Work required:
Word for word, quote all of the material, omitting the pictures.
════════════════
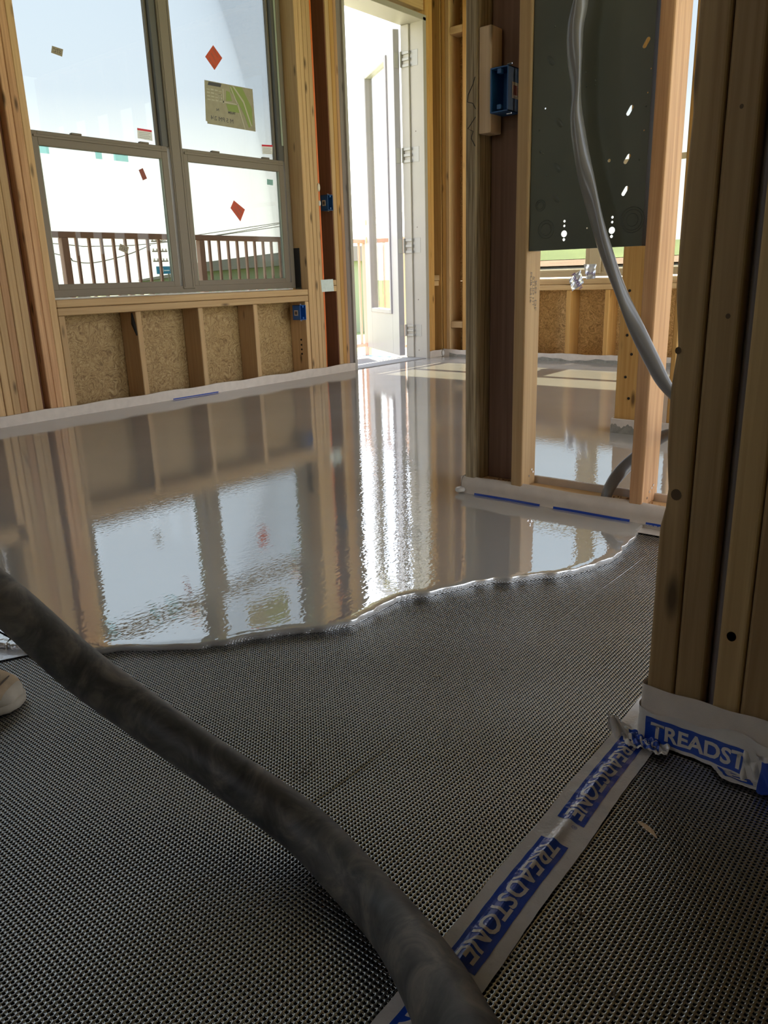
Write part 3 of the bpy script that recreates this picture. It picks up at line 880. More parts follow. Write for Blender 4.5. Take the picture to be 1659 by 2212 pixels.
# ------------------------------------------------------------------ blue outlet boxes
def outlet_box(loc, w, h, d, face, mat, label, side_label):
    """open box; face 'y' opens towards -y, 'x' towards -x; loc = centre of the open mouth"""
    r = empty('outlet_box', loc)
    def P(a, z, q):     # a across, q depth
        return (loc[0] + a, loc[1] + q, loc[2] + z) if face == 'y' else (loc[0] + q, loc[1] - a, loc[2] + z)
    t = 0.003
    bm = bmesh.new()
    def bx(a0, a1, z0, z1, q0, q1):
        p, q = Vector(P(a0, z0, q0)), Vector(P(a1, z1, q1))
        lo = Vector([min(p[i], q[i]) for i in range(3)]); hi = Vector([max(p[i], q[i]) for i in range(3)])
        bm_box(bm, lo, hi, 0.0006)
    bx(-w / 2, -w / 2 + t, -h / 2, h / 2, 0, d); bx(w / 2 - t, w / 2, -h / 2, h / 2, 0, d)
    bx(-w / 2, w / 2, -h / 2, -h / 2 + t, 0, d); bx(-w / 2, w / 2, h / 2 - t, h / 2, 0, d)
    bx(-w / 2, w / 2, -h / 2, h / 2, d - t, d)
    body = from_bm('body', bm, mat, r)
    for sg in (-1, 1):
        bm = bmesh.new()
        def by(a0, a1, z0, z1, q0, q1):
            p, q = Vector(P(a0, z0, q0)), Vector(P(a1, z1, q1))
            bm_box(bm, [min(p[i], q[i]) for i in range(3)], [max(p[i], q[i]) for i in range(3)], 0.0008)
        by(-0.005, 0.005, sg * (h / 2 - 0.010) - 0.004, sg * (h / 2 - 0.010) + 0.006, -0.001, 0.012)
        from_bm('screw_lug', bm, mat, r)
        c = P(w / 2 * 0.6 if face == 'x' else -w / 2 * 0.6, sg * (h / 2 + 0.004), 0.012)
        bm = bmesh.new()
        tube_bm(bm, [c, Vector(c) + Vector((0.012, 0.0, 0.0)) if face == 'y' else Vector(c) + Vector((0, -0.012, 0))], 0.002, 6)
        from_bm('nail', bm, metal_nail, r)
    # printed paper label on the visible side
    if face == 'x':
        lo = P(w / 2, -h * 0.20, d * 0.30); hi = P(w / 2 + 0.0006, h * 0.16, d * 0.78)
    else:
        lo = P(-w / 2 - 0.0006, -h * 0.20, d * 0.30); hi = P(-w / 2, h * 0.16, d * 0.78)
    l = Vector([min(lo[i], hi[i]) for i in range(3)]); u = Vector([max(lo[i], hi[i]) for i in range(3)])
    lb = box('paper_label', l, u, label_pale, r, 0)
    c = (l + u) / 2; e = (u - l) * 0.3
    if face == 'x':
        e.y = 0.0007; c.y = l.y - 0.0002
    else:
        e.x = 0.0007; c.x = l.x - 0.0002
    box('label_print', c - e, c + e, label_ink if face == 'y' else red_tag_m, lb, 0)
    return tag(r, label, 'outlet box', 'blue outlet boxes')
outlet_box((3.629, YW - 0.004, 1.008), 0.046, 0.086, 0.058, 'y', blue_box_m, 'dark blue outlet box in the bay beside the door, at light switch height', 1)
outlet_box((3.351, YW - 0.004, 0.394), 0.048, 0.084, 0.064, 'y', blue_box_b, 'bright blue outlet box under the right end of the window sill', 1)

# steel nail plate over the blocking
np_ = poly_prism('nail_plate', [(3.514, YW - 0.003, 0.574), (3.622, YW - 0.003, 0.576), (3.626, YW - 0.003, 0.506), (3.520, YW - 0.003, 0.504)], (0, 0.002, 0), plate_m)
tag(np_, 'square pale steel plate nailed across the blocking beside the door bay', 'nail plate')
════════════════
Output below:
Write part 3 of the bpy script that recreates this picture. It picks up at line 880. More parts follow. Write for Blender 4.5. Take the picture to be 1659 by 2212 pixels.
# ------------------------------------------------------------------ blue outlet boxes
def outlet_box(loc, w, h, d, face, mat, label, side_label):
    """open box; face 'y' opens towards -y, 'x' towards -x; loc = centre of the open mouth"""
    r = empty('outlet_box', loc)
    def P(a, z, q):     # a across, q depth
        return (loc[0] + a, loc[1] + q, loc[2] + z) if face == 'y' else (loc[0] + q, loc[1] - a, loc[2] + z)
    t = 0.003
    bm = bmesh.new()
    def bx(a0, a1, z0, z1, q0, q1):
        p, q = Vector(P(a0, z0, q0)), Vector(P(a1, z1, q1))
        lo = Vector([min(p[i], q[i]) for i in range(3)]); hi = Vector([max(p[i], q[i]) for i in range(3)])
        bm_box(bm, lo, hi, 0.0006)
    bx(-w / 2, -w / 2 + t, -h / 2, h / 2, 0, d); bx(w / 2 - t, w / 2, -h / 2, h / 2, 0, d)
    bx(-w / 2, w / 2, -h / 2, -h / 2 + t, 0, d); bx(-w / 2, w / 2, h / 2 - t, h / 2, 0, d)
    bx(-w / 2, w / 2, -h / 2, h / 2, d - t, d)
    body = from_bm('body', bm, mat, r)
    for sg in (-1, 1):
        bm = bmesh.new()
        def by(a0, a1, z0, z1, q0, q1):
            p, q = Vector(P(a0, z0, q0)), Vector(P(a1, z1, q1))
            bm_box(bm, [min(p[i], q[i]) for i in range(3)], [max(p[i], q[i]) for i in range(3)], 0.0008)
        by(-0.005, 0.005, sg * (h / 2 - 0.010) - 0.004, sg * (h / 2 - 0.010) + 0.006, -0.001, 0.012)
        from_bm('screw_lug', bm, mat, r)
        c = P(w / 2 * 0.6 if face == 'x' else -w / 2 * 0.6, sg * (h / 2 + 0.004), 0.012)
        bm = bmesh.new()
        tube_bm(bm, [c, Vector(c) + Vector((0.012, 0.0, 0.0)) if face == 'y' else Vector(c) + Vector((0, -0.012, 0))], 0.002, 6)
        from_bm('nail', bm, metal_nail, r)
    # printed paper label on the visible side
    if face == 'x':
        lo = P(w / 2, -h * 0.20, d * 0.30); hi = P(w / 2 + 0.0006, h * 0.16, d * 0.78)
    else:
        lo = P(-w / 2 - 0.0006, -h * 0.20, d * 0.30); hi = P(-w / 2, h * 0.16, d * 0.78)
    l = Vector([min(lo[i], hi[i]) for i in range(3)]); u = Vector([max(lo[i], hi[i]) for i in range(3)])
    lb = box('paper_label', l, u, label_pale, r, 0)
    c = (l + u) / 2; e = (u - l) * 0.3
    if face == 'x':
        e.y = 0.0007; c.y = l.y - 0.0002
    else:
        e.x = 0.0007; c.x = l.x - 0.0002
    box('label_print', c - e, c + e, label_ink if face == 'y' else red_tag_m, lb, 0)
    return tag(r, label, 'outlet box', 'blue outlet boxes')
outlet_box((3.629, YW - 0.004, 1.008), 0.046, 0.086, 0.058, 'y', blue_box_m, 'dark blue outlet box in the bay beside the door, at light switch height', 1)
outlet_box((3.351, YW - 0.004, 0.394), 0.048, 0.084, 0.064, 'y', blue_box_b, 'bright blue outlet box under the right end of the window sill', 1)

# steel nail plate over the blocking
np_ = poly_prism('nail_plate', [(3.514, YW - 0.003, 0.574), (3.622, YW - 0.003, 0.576), (3.626, YW - 0.003, 0.506), (3.520, YW - 0.003, 0.504)], (0, 0.002, 0), plate_m)
tag(np_, 'square pale steel plate nailed across the blocking beside the door bay', 'nail plate')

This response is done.